‘Discard old vapes properly’ | The Star


PETALING JAYA: While vape users are aware of the danger of disposing the device into general waste, they lack the idea on how to properly do it.

“There is no instruction from the manufacturers. So, I threw it together with my household trash,” said a vape user, who wished to be known as Jeronimo, 26.

A senior executive in Kuala Lumpur known as Mel, 29, said her old vape devices are piling up at her place while she figures out how and where to properly dispose of them.

“I don’t want to simply throw it away because the batteries could harm the environment,” she added.

Waste management expert Dr Theng Lee Chong said lithium batteries in ecigarettes, along with batteries used for most electronic devices, when improperly disposed of is harmful to the environment.

Theng said the battery from ewaste that usually ends up in landfills would leak and seep into ground water sources that could cause contamination and a health hazard.

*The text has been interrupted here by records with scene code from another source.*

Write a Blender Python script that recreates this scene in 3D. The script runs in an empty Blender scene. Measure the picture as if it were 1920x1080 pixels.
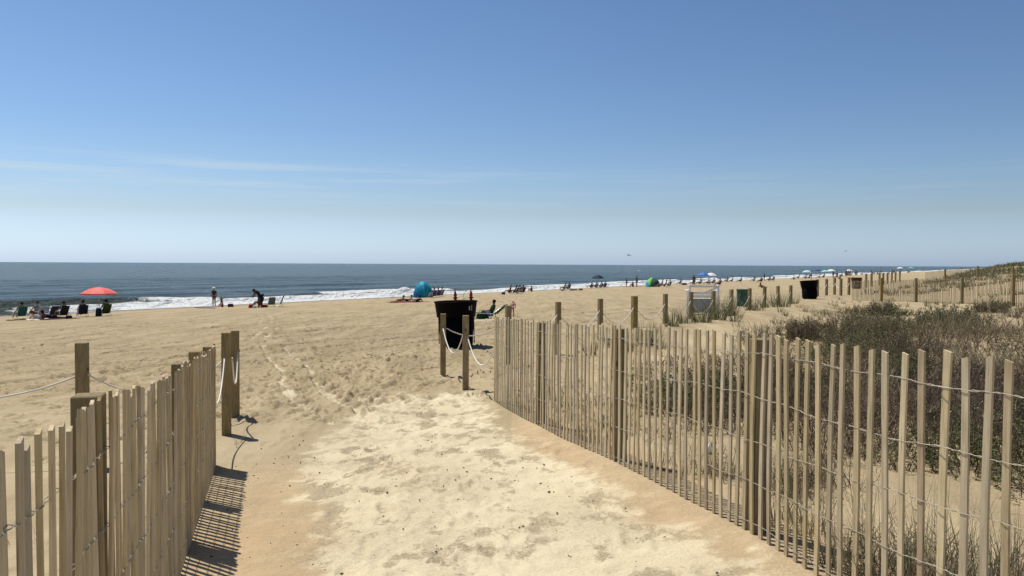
import bpy, math, random
import numpy as np
from mathutils import Vector, Matrix

random.seed(7)
rng = np.random.default_rng(11)
S = bpy.context.scene
COL = S.collection
R = math.radians

# ------------------------------------------------------------------ camera
F = 1500.0                      # focal length in photo pixels (photo is 1920 wide)
cam_d = bpy.data.cameras.new('camera')
cam = bpy.data.objects.new('camera', cam_d)
COL.objects.link(cam)
S.camera = cam
cam_d.sensor_width = 36
cam_d.lens = 36 * F / 1920
cam_d.clip_start = 0.05
cam_d.clip_end = 90000
PITCH = math.atan(44.5 / F)
ROLL = math.atan(9.0 / 1920)
fw = Vector((0, math.cos(PITCH), -math.sin(PITCH)))
rt = Vector((math.cos(ROLL), 0, 0)) + Vector((0, 0, 1)) * math.sin(ROLL)
rt = (rt - fw * rt.dot(fw)).normalized()
up = rt.cross(fw).normalized()
m = Matrix((rt, up, -fw)).transposed().to_4x4()
cam.matrix_world = m

# ------------------------------------------------------------------ sky + sun
SUN_EL = R(65)
SUN_AZ = math.atan2(-0.36, 0.29)          # compass style: (sin, cos)
sun_dir = Vector((math.sin(SUN_AZ) * math.cos(SUN_EL), math.cos(SUN_AZ) * math.cos(SUN_EL), math.sin(SUN_EL)))
W = bpy.data.worlds.new('World')
S.world = W
W.use_nodes = True
nt = W.node_tree
nt.nodes.clear()
out = nt.nodes.new('ShaderNodeOutputWorld')
bg = nt.nodes.new('ShaderNodeBackground')
sky = nt.nodes.new('ShaderNodeTexSky')
sky.sky_type = 'NISHITA'
sky.sun_disc = False
sky.sun_elevation = SUN_EL
sky.sun_rotation = SUN_AZ
sky.altitude = 0
sky.air_density = 1.0
sky.dust_density = 0.7
sky.ozone_density = 1.0
hs = nt.nodes.new('ShaderNodeGamma')
hs.inputs['Gamma'].default_value = 1.0
tint = nt.nodes.new('ShaderNodeMix'); tint.data_type = 'RGBA'; tint.blend_type = 'MULTIPLY'
tint.inputs[0].default_value = 1.0
# clear sea air: bluer low sky than the model's dusty horizon
tcs = nt.nodes.new('ShaderNodeTexCoord')
seps = nt.nodes.new('ShaderNodeSeparateXYZ')
nt.links.new(tcs.outputs['Generated'], seps.inputs[0])
air = nt.nodes.new('ShaderNodeValToRGB')
stops = [(0.0, (1.13, 1.52, 2.5)), (0.012, (1.08, 1.43, 2.25)), (0.063, (.93, 1.04, 1.29)), (0.105, (.86, 1.03, 1.27)), (0.16, (.79, .965, 1.21)), (0.30, (.72, .905, 1.12)), (0.6, (.48, .61, .76)), (1.0, (.37, .48, .62))]  # upper stops darkened, above the view, to cut sky fill in the shadows
while len(air.color_ramp.elements) < len(stops): air.color_ramp.elements.new(.5)
for e, (p_, c_) in zip(air.color_ramp.elements, stops):
    e.position = p_; e.color = (c_[0] / 2.5, c_[1] / 2.5, c_[2] / 2.5, 1)
nt.links.new(seps.outputs['Z'], air.inputs[0])
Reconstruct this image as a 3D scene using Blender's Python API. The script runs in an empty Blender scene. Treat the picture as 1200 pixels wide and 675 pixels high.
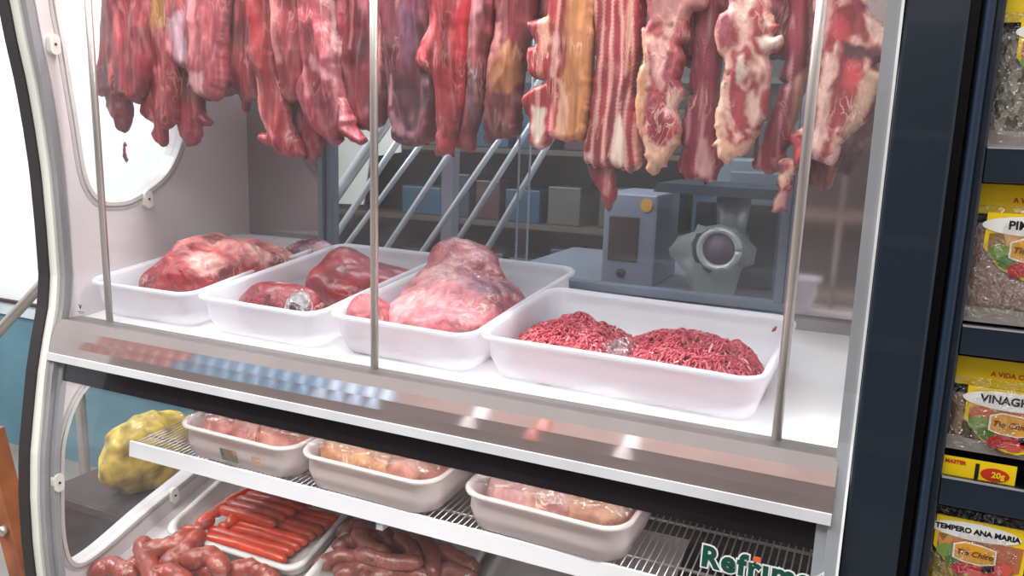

He added that a long-term ewaste management plan should be put in place to address not only ecigarettes waste but also common household ewaste.

According to US-based anti-tobacco group, Truth Initiative, ecigarettes introduced plastic, nicotine salts, heavy metals, lead, mercury and flammable lithium-ion batteries into waterways, soil, and to wildlife.

“Ecigarettes left on the street eventually break down into microplastics and chemicals that flow into storm drains, which would pollute our waterways and wildlife,” it added.

A survey by the group revealed that only 15% of young ecigarette users, aged 15-24, in the United States reported disposing of empty pods or disposable vapes by dropping them off or sending them for electronic recycling.

With the rise of even more convenient closed-system ecigarettes, more people are disposing of the devices to general waste bins when the device could possibly be hazardous.

Closed-system or disposable vape is a type of ecigarettes that is already filled with vape liquids and easily disposed of after a certain cycle of usage.

Electronic and E-Waste Recycling (ERTH) founder and managing director Mohamed Tarek El-Fatatry said the centre received only up to two requests per month from vape users to dispose of their used devices.

“I am sure majority of disposable vape users are still disposing in general waste,” he added, whose centre is based in Cyberjaya, Selangor.

He also added that recyclers were in a dilemma as there was no efficient economic model that allows for the collection and recycling of large amounts of used vape products, while concerned of the environmental hazard it poses if disposed of as general waste.

“Our licensed processing partner indicated that disposable vapes are not recyclable and discouraged us from collecting them.

“We still accept them in small amounts on a drop-off basis but we don’t offer free pickup for them like we do for other ewaste,” he said.

Mohamed Tarek urged the government to introduce extended producers’ responsibility (EPR) to companies by forcing them to offer collection of old devices and pay the proper disposal fees.

“This will also pressure them to improve the product design to reduce the environmental pollution of their products and therefore reduce their cost of EPR compliance,” he added.

EPR is a concept in which manufacturers of electrical and electronic equipment have a responsibility to ensure proper electronic waste management after the end-of-life of the product.

Universiti Kebangsaan Malaysia public health expert, Prof Dr Sharifa Ezat Wan Puteh, said large quantity of vape waste products would potentially become hazardous to the environment.